So wird aus dem Kaiserdom Königslutter ein Klassenzimmer

Braunschweiger Zeitung, 05.09.2020

Die Kandidaten.  Seit zehn Jahren gibt es den außerschulischen Lernort. Dahinter steckt ein hoch engagiertes Team.

Von Sebahat Arifi

Königslutter. Der Freudenschrei am Telefon war groß. Als wir Christine Jahn darüber informieren, dass das Team vom außerschulischen Lernort Kaiserdom Königslutter für den Gemeinsam-Preis nominiert ist, kann sie es nicht fassen: „Das ist ja toll! Was für eine Anerkennung!“ Birgit Heinz zeigt sich in ihrer ersten Reaktion ebenfalls mehr als erfreut – auch wenn ihr Freudenschrei am Telefon nicht ganz so laut ist, wie der ihrer Teamkollegin.

Sie gehören zum hoch motivierten Team des Außerschulischen Lernorts Königslutter Foto: Sebahat Arifi

Die beiden sind die Projektleiterinnen des außergewöhnlichen außerschulischen Lernorts und koordinieren ein derzeit elfköpfiges Team, das verlässlich Workshops und Projekttage für Schüler anbietet. Das aus einer Kirche mit großer Historie und Bedeutung ein lebendiges Klassenzimmer macht. Plötzlich können sie hautnah erleben, wie so ein Mönchs-Alltag gewesen sein muss. Sie versuchen sich selbst in Schablonenmalerei und bekommen ein Gefühl dafür, wie August Essenwein den Innenraum ausmalen ließ. Im eigens wieder angelegten Kräutergarten lernen sie, welche Arzneipflanzen im Mittelalter wofür genutzt wurden, um sie dann später in den angrenzenden Seminarräumen selbst zu Salben oder Tees zu verarbeiten. Wie bekommt man überhaupt die ätherischen Öle aus den Blättern?

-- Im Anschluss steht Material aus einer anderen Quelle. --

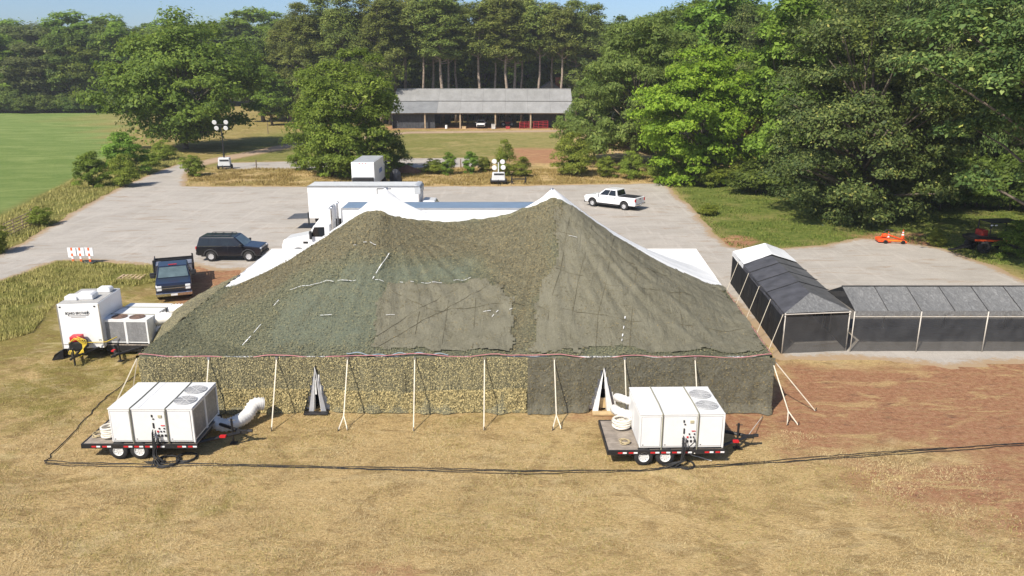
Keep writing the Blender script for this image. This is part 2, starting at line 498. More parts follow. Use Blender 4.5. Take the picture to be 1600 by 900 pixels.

Kunst, Kreativität, Historisches, Religiöses, Musikalisches, Architektonisches – all das und viel mehr können die Schüler in einer besonderen Umgebung erfahren, nämlich in einem der bedeutendsten romanischen Bauwerke Deutschlands, dessen Grundstein Kaiser Lothar III. 1135 gelegt hat. Und genau das ist eine Motivation des Teams des außerschulischen Lernorts: Sie wollen die Identität der jungen Menschen mit einem Stück Heimat stärken. Ihrer Heimat „Es ist ein Geschenk, das wir hier haben“, steht für Christine Jahn fest. Birgit Heinz pflichtet ihr bei: „Es ist schön, wenn man die Kinder erreicht.“

In diesem Jahr feierte der außerschulische Lernort am Kaiserdom sein zehnjähriges Bestehen. Angefangen hat es mit der Ausbildung der Domführer, die sich für den nach jahrelanger Restaurierung wiedereröffneten Dom zusammengefunden haben. Bildung direkt vor Ort anzubieten, fußte damals federführend auf der Idee von Lehrer Matthias Metzner. Birgit Heinz und Christine Jahn waren von Anfang an dabei, ganz unabhängig voneinander. Heinz mit ihrem Traum, den Kräutergarten wieder zu beleben, Jahn mit der Idee, die Schablonenmalerei in Kursen weiterzugeben.

Die Entwicklung des Projekts war rasant, und die Zahlen machen deutlich, was sich in diesen zehn Jahren durch das Engagement der Ehrenamtlichen aufgebaut hat. Alleine elf Kurse bietet das heutige Team an, dazu Projekttage und weitere Aktionen. So wie den Gospelworkshop gemeinsam für Grundschüler und Gymnasiasten, der letztes Jahr zum ersten Mal stattfand und mit einem Konzert im Dom endete.

Jährlich kommen 1000 Schüler zum außerschulischen Lernort, insgesamt waren es also mittlerweile etwa 10.000. Auch der Einzugskreis hat sich vergrößert. Außerhalb Königslutters und Helmstedts melden sich Schulen aus Wolfsburg, Braunschweig, Peine, Wolfenbüttel und Sachsen-Anhalt an. Doch auf dem Erfolg ruht sich das Team nicht aus. Die Mitglieder entwickeln die Konzepte immer weiter und bringen Ideen ein, damit es immer wieder etwas Spannendes und Neues für die Schüler zu entdecken gibt. Darauf können sich alle verlassen.